-- Begin Stored data --

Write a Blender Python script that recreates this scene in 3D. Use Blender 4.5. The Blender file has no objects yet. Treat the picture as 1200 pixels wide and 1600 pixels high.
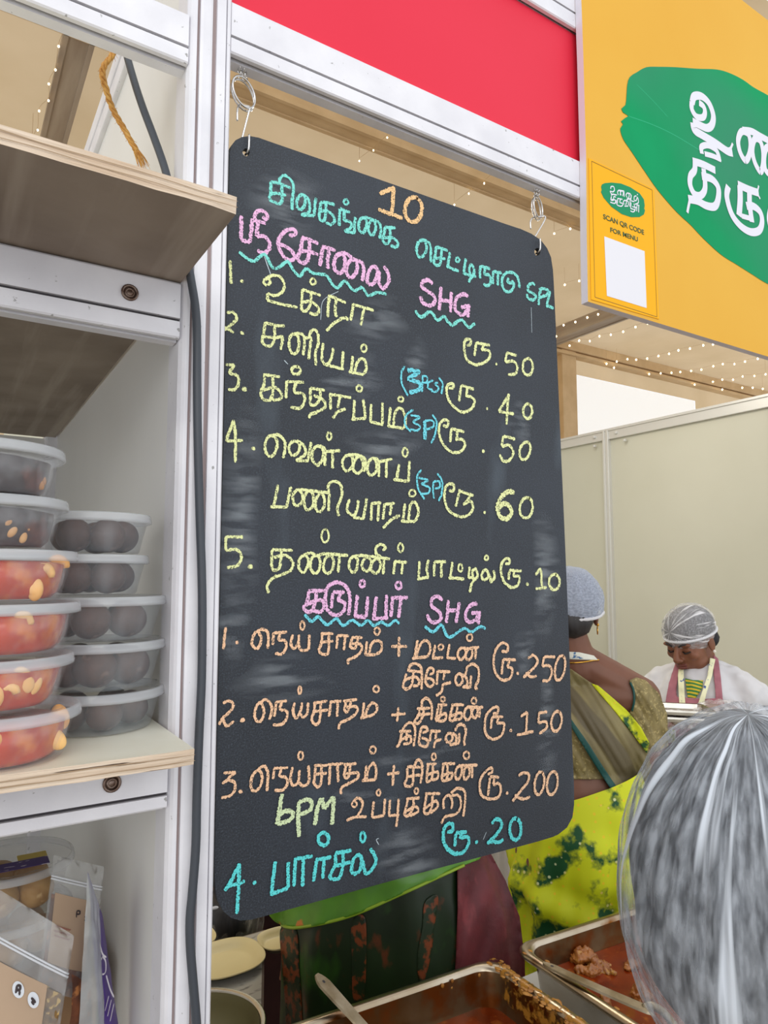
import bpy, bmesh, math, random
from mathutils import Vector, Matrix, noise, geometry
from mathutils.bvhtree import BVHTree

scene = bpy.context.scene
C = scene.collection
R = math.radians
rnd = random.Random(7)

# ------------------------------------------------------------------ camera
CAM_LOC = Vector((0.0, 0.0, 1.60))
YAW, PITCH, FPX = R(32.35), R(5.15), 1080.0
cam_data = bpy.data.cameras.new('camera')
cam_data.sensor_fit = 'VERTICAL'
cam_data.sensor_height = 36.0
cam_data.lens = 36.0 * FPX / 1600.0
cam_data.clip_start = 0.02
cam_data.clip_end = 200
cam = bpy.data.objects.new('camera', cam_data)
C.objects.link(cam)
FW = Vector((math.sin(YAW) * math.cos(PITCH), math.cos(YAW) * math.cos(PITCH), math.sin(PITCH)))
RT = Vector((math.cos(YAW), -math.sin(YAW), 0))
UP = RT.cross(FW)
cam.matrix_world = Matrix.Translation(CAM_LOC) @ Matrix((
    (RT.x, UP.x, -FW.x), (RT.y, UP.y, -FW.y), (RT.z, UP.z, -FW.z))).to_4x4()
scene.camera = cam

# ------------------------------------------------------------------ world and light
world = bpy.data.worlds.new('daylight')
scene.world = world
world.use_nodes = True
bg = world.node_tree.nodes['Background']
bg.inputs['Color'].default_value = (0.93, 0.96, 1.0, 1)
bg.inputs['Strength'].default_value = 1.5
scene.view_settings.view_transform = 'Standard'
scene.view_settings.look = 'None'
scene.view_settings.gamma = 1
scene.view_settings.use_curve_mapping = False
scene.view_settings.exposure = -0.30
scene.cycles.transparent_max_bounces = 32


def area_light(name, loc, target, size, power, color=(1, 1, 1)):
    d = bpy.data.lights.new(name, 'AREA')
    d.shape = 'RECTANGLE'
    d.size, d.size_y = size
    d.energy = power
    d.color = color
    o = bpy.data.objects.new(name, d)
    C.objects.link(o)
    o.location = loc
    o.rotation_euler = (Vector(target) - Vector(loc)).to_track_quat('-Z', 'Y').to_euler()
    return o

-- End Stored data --
-- Begin Stored data --

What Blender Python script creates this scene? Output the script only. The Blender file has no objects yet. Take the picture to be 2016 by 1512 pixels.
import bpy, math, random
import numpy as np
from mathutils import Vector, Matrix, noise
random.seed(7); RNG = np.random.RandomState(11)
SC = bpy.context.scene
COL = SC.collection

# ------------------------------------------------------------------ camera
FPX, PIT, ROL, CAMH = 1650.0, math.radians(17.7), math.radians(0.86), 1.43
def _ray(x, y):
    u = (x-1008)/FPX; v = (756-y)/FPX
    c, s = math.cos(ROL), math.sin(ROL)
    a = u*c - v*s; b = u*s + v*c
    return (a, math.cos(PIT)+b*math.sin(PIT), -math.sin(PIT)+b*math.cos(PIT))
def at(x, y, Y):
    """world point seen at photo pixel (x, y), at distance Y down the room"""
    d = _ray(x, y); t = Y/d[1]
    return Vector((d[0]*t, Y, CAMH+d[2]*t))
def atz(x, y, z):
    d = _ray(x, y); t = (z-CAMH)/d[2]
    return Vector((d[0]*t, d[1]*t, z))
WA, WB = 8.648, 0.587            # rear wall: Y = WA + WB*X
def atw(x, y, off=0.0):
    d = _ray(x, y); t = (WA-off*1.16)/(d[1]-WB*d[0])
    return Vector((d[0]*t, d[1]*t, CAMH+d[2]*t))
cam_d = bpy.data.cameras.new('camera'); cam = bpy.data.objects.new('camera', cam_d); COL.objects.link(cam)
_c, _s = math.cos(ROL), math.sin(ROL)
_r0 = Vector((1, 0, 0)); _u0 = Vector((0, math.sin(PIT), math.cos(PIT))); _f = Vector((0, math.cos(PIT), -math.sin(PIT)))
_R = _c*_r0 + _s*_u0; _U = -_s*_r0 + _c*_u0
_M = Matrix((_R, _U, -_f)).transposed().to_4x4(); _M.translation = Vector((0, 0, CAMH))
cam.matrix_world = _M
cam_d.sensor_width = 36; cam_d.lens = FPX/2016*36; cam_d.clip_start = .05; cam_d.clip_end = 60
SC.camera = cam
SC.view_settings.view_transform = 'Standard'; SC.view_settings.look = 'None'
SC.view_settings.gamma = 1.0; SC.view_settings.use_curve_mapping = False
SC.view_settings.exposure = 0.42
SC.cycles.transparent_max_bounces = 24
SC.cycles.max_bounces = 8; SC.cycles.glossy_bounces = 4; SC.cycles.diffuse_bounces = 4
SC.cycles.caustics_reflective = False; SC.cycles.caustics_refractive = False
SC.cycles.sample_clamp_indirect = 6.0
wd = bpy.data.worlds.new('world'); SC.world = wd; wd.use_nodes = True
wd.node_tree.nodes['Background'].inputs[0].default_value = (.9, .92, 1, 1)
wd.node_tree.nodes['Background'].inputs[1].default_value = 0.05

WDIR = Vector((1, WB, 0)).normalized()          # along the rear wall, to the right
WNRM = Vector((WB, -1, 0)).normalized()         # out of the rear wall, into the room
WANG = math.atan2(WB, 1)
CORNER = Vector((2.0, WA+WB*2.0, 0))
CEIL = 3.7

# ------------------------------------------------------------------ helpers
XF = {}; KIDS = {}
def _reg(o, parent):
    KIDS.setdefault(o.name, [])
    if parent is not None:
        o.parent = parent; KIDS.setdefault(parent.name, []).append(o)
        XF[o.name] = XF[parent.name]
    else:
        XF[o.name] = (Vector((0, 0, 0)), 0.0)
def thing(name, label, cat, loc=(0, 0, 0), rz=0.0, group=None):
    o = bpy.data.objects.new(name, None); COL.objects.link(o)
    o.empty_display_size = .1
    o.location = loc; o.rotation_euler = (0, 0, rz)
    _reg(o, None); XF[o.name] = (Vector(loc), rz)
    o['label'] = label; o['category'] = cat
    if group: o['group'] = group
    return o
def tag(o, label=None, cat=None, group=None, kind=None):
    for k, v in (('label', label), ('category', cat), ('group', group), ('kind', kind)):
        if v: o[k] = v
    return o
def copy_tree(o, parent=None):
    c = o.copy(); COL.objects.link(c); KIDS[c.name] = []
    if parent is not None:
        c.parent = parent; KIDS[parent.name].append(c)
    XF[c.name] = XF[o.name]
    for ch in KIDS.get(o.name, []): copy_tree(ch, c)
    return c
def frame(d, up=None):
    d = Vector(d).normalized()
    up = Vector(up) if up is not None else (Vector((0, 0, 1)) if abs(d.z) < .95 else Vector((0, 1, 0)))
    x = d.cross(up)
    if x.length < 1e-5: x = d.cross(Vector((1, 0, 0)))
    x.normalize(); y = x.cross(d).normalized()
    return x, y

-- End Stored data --

Given problem: Write out exactly the lines from the one that has "Write a Blender" down to the one that has "rnd = random.Random(7)", including both. Pictures stay out of the copy.

Output:
Write a Blender Python script that recreates this scene in 3D. Use Blender 4.5. The Blender file has no objects yet. Treat the picture as 1200 pixels wide and 1600 pixels high.
import bpy, bmesh, math, random
from mathutils import Vector, Matrix, noise, geometry
from mathutils.bvhtree import BVHTree

scene = bpy.context.scene
C = scene.collection
R = math.radians
rnd = random.Random(7)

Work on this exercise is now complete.